Ne consegue che correttamente il giudice dell'esecuzione, con adeguata motivazione priva di vizi di manifesta illogicità, ha tratto il convincimento che mancassero elementi concreti diretti a fare ragionevolmente presumere che un eventuale provvedimento di sanatoria potesse essere emanato in un brevissimo arco temporale.

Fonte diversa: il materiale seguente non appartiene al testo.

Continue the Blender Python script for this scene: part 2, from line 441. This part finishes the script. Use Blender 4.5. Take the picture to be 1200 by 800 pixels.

4. Sulla base delle precedenti considerazioni, il ricorso deve essere dichiarato inammissibile e, tenuto conto della sentenza 13 giugno 2000, n. 136 della Corte costituzionale e rilevato che non sussistono elementi per ritenere che la parte abbia proposto il ricorso senza versare in colpa nella determinazione della causa di inammissibilità, alla relativa declaratoria, segue, a norma dell'art. 616 c.p.p., la condanna del ricorrente al pagamento delle spese processuali e al versamento della somma, ritenuta congrua, di Euro 1.500,00 alla cassa delle ammende.

P.Q.M.

Dichiara inammissibile il ricorso e condanna il ricorrente al pagamento delle spese processuali e della somma di Euro 1.500,00 in favore della Cassa delle Ammende.

Così deciso in Roma, il 20 maggio 2016.